In the next room, fifth graders are editing photos for the yearbook. Down the hall, you’ll find students with headphones in the computer lab, sprucing up their reading, writing and math skills with the “Study Island” program.



Some students take violin lessons. Others are surrounded by glue, scissors and crayons, immersed in an art project.

A short walk away, at the Gypsum Recreation Center, several students are getting exercise on the climbing wall, doing laps in the pool or working up a sweat with the video game Dance Dance Revolution.



All this is part of the After School Literacy program, sponsored by the Youth Foundation.

The big idea is to keep these students busy and doing something productive and enlightening after school, instead of going home to an empty house, where a television may be the only baby-sitter until the parents get home.

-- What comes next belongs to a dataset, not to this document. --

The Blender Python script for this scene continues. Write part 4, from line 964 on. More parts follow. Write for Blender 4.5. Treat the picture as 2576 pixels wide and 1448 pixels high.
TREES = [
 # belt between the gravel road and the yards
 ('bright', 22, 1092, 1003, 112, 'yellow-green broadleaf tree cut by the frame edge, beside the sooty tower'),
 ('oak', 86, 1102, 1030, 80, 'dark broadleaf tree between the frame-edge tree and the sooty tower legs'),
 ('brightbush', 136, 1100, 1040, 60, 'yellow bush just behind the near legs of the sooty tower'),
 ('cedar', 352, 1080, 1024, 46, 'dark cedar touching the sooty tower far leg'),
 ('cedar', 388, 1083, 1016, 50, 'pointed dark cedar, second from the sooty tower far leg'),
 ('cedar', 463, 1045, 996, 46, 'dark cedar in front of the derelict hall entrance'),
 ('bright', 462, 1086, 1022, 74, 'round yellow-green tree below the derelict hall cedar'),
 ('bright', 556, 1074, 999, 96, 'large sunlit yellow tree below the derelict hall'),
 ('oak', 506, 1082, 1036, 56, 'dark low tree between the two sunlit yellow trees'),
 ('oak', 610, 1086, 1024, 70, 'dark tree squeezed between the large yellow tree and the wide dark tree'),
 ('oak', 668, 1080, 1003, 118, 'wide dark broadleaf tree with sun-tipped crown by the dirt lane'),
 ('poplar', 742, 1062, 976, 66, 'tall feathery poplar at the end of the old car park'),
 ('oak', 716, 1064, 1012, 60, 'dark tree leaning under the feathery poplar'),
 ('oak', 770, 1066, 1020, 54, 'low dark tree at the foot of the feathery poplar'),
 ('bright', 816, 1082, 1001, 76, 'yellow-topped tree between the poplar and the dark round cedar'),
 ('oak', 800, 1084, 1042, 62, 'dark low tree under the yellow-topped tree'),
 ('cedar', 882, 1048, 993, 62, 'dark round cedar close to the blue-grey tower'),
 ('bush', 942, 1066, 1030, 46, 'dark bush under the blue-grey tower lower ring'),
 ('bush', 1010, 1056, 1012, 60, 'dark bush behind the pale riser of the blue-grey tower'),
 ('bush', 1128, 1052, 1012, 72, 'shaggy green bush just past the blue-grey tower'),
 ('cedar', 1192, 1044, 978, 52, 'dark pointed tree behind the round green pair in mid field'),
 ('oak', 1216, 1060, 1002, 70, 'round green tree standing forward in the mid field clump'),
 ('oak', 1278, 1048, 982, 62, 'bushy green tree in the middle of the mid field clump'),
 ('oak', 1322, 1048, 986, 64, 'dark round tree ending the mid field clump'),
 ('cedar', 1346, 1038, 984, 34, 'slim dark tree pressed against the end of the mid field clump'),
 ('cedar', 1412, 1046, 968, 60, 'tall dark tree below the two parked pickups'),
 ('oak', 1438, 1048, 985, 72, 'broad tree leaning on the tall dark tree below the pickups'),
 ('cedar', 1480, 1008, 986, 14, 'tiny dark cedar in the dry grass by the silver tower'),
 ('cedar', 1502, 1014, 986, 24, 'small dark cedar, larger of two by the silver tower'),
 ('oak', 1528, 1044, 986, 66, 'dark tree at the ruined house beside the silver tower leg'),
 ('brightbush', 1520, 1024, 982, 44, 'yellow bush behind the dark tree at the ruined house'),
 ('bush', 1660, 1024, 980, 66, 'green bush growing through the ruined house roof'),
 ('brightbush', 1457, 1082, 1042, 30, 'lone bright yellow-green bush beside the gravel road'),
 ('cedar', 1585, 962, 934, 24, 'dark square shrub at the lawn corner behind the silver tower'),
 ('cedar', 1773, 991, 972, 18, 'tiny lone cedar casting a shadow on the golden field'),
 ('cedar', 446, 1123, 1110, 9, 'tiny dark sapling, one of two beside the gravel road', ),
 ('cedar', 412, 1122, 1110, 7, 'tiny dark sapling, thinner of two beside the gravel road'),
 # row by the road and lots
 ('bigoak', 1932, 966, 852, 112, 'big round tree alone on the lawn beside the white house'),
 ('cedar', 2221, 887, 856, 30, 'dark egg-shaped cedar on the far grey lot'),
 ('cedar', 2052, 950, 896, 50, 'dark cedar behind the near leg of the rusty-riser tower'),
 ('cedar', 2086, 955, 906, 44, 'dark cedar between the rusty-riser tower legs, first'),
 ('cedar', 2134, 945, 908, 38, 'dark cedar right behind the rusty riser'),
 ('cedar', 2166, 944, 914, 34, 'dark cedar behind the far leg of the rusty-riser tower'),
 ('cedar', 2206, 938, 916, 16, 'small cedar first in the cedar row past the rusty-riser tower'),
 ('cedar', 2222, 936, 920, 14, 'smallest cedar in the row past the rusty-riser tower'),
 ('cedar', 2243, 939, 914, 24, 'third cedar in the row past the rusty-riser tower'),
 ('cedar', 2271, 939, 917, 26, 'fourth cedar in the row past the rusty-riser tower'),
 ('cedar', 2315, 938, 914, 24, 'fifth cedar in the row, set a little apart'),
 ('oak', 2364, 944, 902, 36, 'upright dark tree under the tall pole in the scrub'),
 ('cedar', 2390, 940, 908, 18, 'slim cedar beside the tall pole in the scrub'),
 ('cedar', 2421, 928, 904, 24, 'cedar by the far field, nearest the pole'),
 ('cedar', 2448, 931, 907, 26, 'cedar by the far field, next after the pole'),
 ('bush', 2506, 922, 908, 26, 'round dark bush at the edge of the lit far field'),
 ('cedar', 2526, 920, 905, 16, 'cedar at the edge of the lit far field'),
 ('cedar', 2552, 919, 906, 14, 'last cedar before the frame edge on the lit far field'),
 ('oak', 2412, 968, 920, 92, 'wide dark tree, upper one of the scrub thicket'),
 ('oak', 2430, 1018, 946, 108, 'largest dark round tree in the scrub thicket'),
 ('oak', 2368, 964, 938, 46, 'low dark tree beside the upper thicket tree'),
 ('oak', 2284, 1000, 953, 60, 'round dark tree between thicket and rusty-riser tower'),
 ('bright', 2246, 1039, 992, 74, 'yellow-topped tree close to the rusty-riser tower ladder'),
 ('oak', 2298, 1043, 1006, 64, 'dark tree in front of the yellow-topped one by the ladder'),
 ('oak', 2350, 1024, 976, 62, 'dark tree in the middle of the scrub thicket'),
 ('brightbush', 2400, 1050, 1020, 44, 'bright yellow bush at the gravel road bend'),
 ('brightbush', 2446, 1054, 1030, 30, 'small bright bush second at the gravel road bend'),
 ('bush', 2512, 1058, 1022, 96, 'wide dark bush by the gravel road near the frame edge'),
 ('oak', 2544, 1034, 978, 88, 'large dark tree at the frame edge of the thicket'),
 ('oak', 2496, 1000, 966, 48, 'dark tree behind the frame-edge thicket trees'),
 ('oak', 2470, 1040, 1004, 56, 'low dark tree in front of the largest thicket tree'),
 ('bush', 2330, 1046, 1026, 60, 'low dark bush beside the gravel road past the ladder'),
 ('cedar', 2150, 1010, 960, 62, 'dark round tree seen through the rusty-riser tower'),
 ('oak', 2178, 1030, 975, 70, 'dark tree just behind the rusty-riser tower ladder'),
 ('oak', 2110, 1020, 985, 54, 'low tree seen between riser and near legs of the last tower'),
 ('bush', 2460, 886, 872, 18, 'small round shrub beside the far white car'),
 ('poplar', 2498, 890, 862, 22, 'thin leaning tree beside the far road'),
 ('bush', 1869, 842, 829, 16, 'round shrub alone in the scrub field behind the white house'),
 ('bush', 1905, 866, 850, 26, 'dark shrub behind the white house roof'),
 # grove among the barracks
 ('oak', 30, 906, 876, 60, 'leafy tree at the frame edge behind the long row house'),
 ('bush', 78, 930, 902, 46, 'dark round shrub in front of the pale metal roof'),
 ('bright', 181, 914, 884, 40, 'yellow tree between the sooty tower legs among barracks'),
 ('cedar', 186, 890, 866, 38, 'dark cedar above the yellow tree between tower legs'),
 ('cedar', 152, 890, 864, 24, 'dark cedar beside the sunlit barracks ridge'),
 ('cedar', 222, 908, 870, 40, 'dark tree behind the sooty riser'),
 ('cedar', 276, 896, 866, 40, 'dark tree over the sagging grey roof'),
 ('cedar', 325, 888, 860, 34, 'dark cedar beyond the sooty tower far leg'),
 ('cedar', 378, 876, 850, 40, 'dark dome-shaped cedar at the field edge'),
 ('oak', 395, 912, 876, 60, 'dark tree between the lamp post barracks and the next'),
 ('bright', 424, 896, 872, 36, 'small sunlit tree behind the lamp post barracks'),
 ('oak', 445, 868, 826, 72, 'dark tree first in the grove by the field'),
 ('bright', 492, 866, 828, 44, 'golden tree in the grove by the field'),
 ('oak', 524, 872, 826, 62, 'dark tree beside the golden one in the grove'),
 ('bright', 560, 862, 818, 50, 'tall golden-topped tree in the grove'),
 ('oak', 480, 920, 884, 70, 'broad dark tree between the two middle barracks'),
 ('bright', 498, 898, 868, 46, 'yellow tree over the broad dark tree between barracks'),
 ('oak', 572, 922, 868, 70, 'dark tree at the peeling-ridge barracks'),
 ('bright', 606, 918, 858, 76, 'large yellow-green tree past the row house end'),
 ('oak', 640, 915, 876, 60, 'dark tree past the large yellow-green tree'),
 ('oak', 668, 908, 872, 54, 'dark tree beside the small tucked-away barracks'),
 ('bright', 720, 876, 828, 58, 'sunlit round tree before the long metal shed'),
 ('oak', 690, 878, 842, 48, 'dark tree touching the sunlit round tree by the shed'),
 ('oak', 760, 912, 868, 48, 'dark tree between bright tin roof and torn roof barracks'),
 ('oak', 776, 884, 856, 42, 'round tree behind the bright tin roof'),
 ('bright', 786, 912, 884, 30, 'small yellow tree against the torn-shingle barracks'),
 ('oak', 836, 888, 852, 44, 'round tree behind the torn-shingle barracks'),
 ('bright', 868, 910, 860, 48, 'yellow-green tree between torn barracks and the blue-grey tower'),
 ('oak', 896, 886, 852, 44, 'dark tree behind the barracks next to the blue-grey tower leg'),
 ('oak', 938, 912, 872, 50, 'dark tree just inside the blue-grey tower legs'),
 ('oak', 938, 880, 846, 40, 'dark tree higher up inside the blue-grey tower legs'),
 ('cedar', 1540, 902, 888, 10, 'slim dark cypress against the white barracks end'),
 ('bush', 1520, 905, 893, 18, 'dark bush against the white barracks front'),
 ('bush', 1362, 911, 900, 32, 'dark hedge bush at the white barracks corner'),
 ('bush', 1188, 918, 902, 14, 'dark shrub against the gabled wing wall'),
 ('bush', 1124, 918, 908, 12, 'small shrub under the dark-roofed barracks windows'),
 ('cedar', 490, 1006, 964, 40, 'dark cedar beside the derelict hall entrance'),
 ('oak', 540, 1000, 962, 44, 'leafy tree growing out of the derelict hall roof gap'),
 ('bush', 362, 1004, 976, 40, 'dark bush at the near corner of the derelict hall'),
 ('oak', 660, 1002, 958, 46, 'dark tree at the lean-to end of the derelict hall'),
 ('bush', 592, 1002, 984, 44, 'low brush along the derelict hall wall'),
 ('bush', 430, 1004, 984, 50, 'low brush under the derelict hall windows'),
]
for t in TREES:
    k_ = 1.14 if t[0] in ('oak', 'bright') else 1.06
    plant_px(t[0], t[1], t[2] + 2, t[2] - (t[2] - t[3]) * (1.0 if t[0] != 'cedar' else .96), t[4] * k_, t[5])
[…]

You can find the After School Literacy Program at Edwards, Avon, Meadow Mountain and Gypsum elementary schools.



To join the program, students have to be referred by a teacher or counselor. Most of the students either come from low-income families or are struggling with grades. The program also enrolls a large number of students who are still learning English.

It’s all part of the Youth Foundation’s larger mission ” to reach out to economically disadvantaged youth in the valley who need help.

“We want to provide opportunities to the underprivileged and level the playing field,” said Katie Bruen, the marketing and event coordinator for the Youth Foundation.

Students spend two days a week working on homework after school with teachers and get one-on-one tutoring. This is when students can sharpen their skills and get the attention they aren’t always able to get at home.

“Many students need help with homework because their parents don’t speak English,” Bruen said.

Two days a week, the students do something a little more fun.

What that “fun thing” is depends on the creative minds of the teachers at each school.

At Meadow Mountain Elementary, students spent weeks learning how to build an igloo and how they can keep people warm.

At Avon Elementary, just a short walk away from Nottingham Lake, students learned how to fish ” a lesson that eventually led the students to a lake-cleanup project.

Another teacher at Avon Elementary started teaching students Yoga and actually tied some of the Yoga positions to animals they learned about in class.

In Gypsum, the students get to play at the recreation center.

The Literacy Program used to be all homework, all the time, which made the program something kids didn’t really like attending. Now, with big activities like rock climbing, the students look forward to the program, Bruen said.

“We want them to be excited to come here after school, and they genuinely like coming here” said Johnna Williams, a teacher at Gypsum Elementary and coordinator for the After School Literacy Program. “We’re letting them have fun, but

we still make time for the academics.”

Most of the instructors with the After School Literacy Program are teachers who already work in the school district.

The programs gives teachers a chance to see a different side of the students, and it pays pretty well too, Williams said.